- Supplied data:
■ ■ ■
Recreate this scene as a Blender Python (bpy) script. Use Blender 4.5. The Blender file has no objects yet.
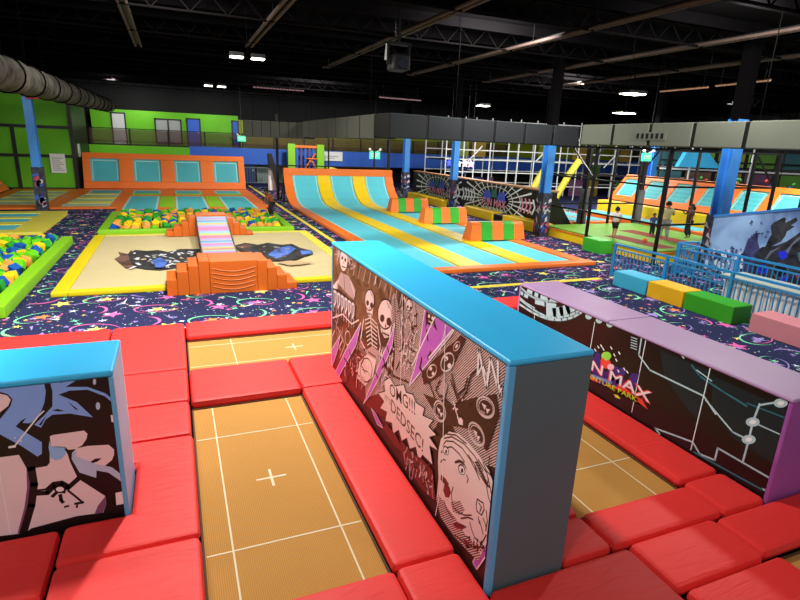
■ ■ ■
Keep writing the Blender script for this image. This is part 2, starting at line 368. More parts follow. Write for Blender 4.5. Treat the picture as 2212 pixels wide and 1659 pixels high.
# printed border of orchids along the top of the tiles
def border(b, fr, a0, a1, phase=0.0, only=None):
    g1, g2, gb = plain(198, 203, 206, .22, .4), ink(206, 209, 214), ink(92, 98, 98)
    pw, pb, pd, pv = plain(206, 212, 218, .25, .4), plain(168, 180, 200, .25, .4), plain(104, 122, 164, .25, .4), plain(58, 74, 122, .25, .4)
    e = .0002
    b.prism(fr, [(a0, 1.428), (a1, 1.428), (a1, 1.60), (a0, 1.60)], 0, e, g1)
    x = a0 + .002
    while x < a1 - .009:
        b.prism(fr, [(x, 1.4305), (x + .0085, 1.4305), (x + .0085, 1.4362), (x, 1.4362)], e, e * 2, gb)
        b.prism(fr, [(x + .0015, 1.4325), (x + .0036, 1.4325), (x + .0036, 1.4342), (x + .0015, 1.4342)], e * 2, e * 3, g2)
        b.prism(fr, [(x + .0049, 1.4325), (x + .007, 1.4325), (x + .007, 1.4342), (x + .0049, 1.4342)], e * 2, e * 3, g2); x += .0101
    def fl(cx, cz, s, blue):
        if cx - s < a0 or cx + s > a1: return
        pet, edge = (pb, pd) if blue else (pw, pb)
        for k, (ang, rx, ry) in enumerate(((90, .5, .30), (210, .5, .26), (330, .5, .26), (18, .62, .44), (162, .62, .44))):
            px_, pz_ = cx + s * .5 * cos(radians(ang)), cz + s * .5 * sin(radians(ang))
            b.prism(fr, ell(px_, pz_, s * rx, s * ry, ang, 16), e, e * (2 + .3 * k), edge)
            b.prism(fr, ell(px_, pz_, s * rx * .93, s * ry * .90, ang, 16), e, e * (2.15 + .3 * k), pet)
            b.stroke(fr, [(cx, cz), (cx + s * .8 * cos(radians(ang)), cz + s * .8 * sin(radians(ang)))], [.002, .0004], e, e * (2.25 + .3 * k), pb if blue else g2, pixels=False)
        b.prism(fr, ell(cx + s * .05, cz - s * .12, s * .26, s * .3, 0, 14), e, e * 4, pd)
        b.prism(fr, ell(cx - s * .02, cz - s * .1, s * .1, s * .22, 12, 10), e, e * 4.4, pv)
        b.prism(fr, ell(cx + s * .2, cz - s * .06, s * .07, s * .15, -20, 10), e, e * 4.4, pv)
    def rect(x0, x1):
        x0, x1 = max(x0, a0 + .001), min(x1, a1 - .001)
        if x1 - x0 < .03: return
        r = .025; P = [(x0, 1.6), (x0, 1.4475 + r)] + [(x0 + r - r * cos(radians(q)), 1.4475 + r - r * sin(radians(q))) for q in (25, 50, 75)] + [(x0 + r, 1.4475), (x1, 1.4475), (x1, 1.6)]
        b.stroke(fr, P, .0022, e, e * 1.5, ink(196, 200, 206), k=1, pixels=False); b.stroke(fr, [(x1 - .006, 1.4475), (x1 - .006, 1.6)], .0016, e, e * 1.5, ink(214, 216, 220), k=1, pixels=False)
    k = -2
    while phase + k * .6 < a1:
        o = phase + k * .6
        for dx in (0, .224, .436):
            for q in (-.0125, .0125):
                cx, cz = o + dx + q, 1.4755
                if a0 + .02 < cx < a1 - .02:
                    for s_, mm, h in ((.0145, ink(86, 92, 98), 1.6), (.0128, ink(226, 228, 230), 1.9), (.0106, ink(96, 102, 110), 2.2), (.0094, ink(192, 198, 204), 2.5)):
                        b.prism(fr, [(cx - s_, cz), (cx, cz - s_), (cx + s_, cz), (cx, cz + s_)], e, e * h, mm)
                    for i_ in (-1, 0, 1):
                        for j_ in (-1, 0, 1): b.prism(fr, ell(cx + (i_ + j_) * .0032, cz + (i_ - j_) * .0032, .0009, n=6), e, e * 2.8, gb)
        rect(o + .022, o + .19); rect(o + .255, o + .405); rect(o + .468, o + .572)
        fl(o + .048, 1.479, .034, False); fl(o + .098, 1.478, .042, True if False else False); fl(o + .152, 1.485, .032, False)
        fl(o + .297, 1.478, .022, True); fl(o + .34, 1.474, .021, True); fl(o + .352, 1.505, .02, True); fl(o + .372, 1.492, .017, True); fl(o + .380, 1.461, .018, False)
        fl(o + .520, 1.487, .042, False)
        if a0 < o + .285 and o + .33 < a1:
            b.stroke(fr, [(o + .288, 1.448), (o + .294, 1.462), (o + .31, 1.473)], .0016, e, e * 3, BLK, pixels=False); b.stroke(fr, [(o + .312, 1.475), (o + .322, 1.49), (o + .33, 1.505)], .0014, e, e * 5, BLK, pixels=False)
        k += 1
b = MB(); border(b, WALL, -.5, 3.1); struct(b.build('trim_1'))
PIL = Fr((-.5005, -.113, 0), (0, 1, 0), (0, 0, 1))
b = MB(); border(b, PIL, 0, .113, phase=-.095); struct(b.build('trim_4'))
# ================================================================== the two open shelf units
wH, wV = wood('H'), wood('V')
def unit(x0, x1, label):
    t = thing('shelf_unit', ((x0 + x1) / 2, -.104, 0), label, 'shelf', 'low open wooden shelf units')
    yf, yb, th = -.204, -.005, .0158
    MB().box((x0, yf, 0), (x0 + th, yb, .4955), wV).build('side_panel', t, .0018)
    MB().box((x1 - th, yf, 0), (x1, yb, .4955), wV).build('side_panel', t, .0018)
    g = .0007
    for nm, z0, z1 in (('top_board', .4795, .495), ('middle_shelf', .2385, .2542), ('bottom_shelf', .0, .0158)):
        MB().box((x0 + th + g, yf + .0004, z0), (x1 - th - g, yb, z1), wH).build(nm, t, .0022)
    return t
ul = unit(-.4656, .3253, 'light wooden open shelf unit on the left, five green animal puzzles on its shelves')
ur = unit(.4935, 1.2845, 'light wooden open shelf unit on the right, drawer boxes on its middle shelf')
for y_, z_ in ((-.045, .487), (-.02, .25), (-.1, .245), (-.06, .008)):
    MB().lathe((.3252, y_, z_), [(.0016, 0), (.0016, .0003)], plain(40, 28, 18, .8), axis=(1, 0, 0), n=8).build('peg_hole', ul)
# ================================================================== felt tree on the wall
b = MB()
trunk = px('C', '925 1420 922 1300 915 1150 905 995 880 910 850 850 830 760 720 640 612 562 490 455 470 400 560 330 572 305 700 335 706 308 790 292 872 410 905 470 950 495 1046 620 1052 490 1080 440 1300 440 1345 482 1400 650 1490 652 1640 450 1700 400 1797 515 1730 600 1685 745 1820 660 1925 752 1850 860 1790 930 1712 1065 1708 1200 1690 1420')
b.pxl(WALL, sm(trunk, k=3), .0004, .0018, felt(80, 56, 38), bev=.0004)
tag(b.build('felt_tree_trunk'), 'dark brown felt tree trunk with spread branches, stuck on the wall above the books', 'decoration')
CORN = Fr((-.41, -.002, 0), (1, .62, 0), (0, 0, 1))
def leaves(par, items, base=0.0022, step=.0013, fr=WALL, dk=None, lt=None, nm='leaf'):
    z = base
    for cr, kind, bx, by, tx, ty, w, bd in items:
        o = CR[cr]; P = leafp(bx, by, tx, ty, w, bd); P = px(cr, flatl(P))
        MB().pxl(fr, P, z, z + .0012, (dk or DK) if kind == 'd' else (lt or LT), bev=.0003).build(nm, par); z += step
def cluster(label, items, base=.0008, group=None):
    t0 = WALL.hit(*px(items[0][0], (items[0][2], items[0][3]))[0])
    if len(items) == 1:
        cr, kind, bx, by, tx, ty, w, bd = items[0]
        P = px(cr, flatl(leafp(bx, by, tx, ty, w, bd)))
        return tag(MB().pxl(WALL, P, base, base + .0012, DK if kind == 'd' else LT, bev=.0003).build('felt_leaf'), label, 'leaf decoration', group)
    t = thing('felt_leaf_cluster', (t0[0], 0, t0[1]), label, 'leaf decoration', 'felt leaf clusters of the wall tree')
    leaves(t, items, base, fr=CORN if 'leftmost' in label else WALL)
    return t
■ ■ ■
Go through the entries and return each line where the word "Blender" appears.

- Written answer:
Recreate this scene as a Blender Python (bpy) script. Use Blender 4.5. The Blender file has no objects yet.
Keep writing the Blender script for this image. This is part 2, starting at line 368. More parts follow. Write for Blender 4.5. Treat the picture as 2212 pixels wide and 1659 pixels high.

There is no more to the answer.